La notizia della tua morte mi ha colpito come un pugno nello stomaco, mentre ero seduta sulle scale di una stazione dei bus in Montenegro. Ero pronta da giorni, ma non credevo potesse darmi tanto mal di cuore. Se ho provato felicità nella mia vita, una porzione l’ho provata leggendo i tuoi libri. Non me ne sono perso neanche uno. Ogni volta che vedevo che avevi scritto un nuovo libro, bellissimo anche nella copertina, non riuscivo a resistere un minuto di più. Lo prendevo, lo divoravo. Lo amavo.
Mi catapultavo in un mondo meraviglioso. Dai mille Montalbano, agli altri. Passando da quello che più mi è rimasto nel cuore, Maruzza Musumeci. Il racconto di un mondo, del mondo. Ed era bello farmi dire da te a cosa dovevo credere, che tipo di persona dovevo essere. Lo hai scritto con gentilezza, a tratti rude, a tratti matto. Ma non si poteva scappare.
Dipingevi un mondo dove da un lato c’erano le persone. Con la loro pochezza, i loro dubbi, la loro debolezza, la loro umanità, la loro sospensione sul mondo, il loro intuito, la loro semplicità, la loro inadeguatezza. Dall’altro c’erano tutti gli altri. Quelli che trattavi con sufficienza, ma abbastanza per farci capire da quale parte stavi. Era un mondo bellissimo il tuo.
Ricordo ancora la prima volta che ti lessi. Aprii il libro, che mi avevano messo in mano i miei genitori, avevo forse 11 anni. E lo chiusi poco dopo. Non era stato amore a prima vista. Tutto quel dialetto non lo capivo. Non mi interessava. Poco dopo, non ricordo quanto tempo passò, ti diedi un’altra occasione per riempire la mia vita. E da lì è stato vero amore. L’unico di cui abbia letto tutto, l’unico che ho amato ad ogni singola pagina.
Mi piacevano le indagini, sì, l’intuito con cui all’improvviso scioglievi tutti i nodi. Ma mi piaceva soprattutto il modo in cui raccontavi ciò che c’era intorno. Le persone, le domande giuste, come scrutavi in fondo all’anima. In tanti ci sono riusciti, e hanno scritto pagine meravigliose.
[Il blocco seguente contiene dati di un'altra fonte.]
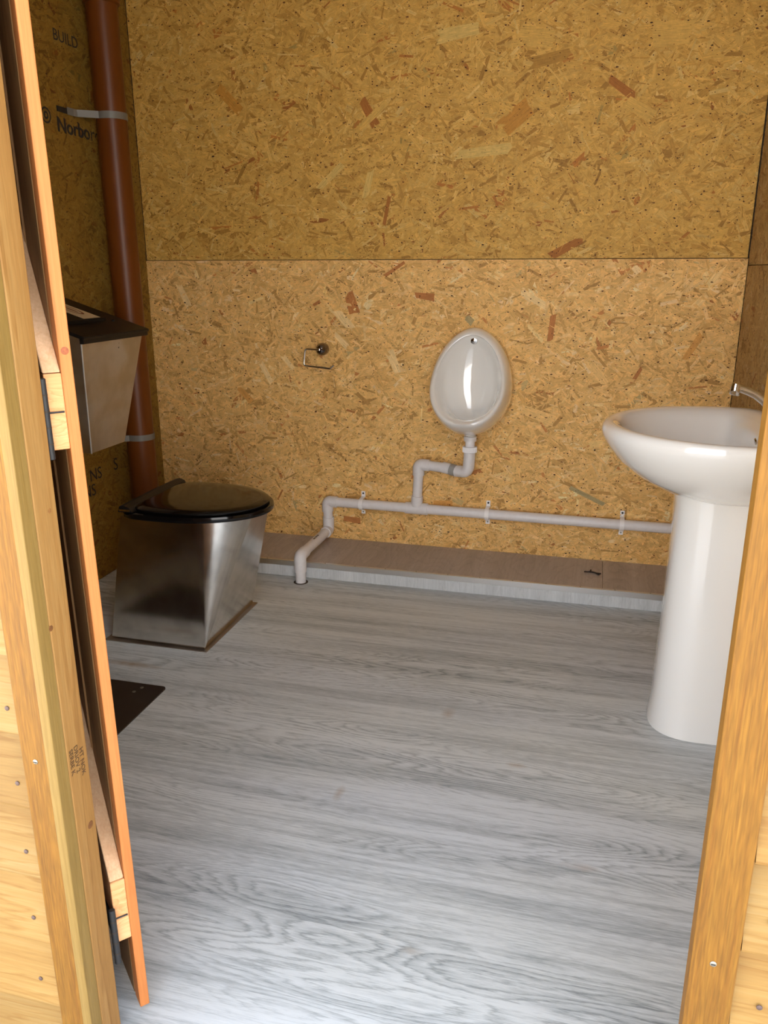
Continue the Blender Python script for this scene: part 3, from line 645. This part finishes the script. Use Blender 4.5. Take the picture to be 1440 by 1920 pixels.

Ma con te era diverso. Ad ogni nuovo libro mi sentivo felice. Mi sentivo a casa. Mi ritrovavo a leggerti con il sorriso scemo stampato in faccia.
I guizzi all’improvviso, la rudezza dei modi di chi non ha bisogno di ingraziarsi il mondo, e la gentilezza d’anima della più pura delle creature. Il mondo che dipingevi era chiaro. L’eroe era Catarella, l’inadeguato, l’imbranato. Il tardo. E Montalbano lo trattavi come il più grande dei principi. Montalbano, quello che non sapeva resistere ai piaceri della vita. Ma che gli scivolava tutto via, senza intaccarlo. E come hai raccontato la sua vecchiaia? Così lucido, così onesto, così spiazzante. Non riesco a immaginare un modo più bello di morire. Avendo intuito di aver regalato, in fondo in fondo, un pochino di felicità a tanti.
“Accusì, sintenno quella musica, manco s’addunò di moriri” (Maruzza Musumeci, Andrea C.)
Grazie per tutta la felicità che mi hai regalato.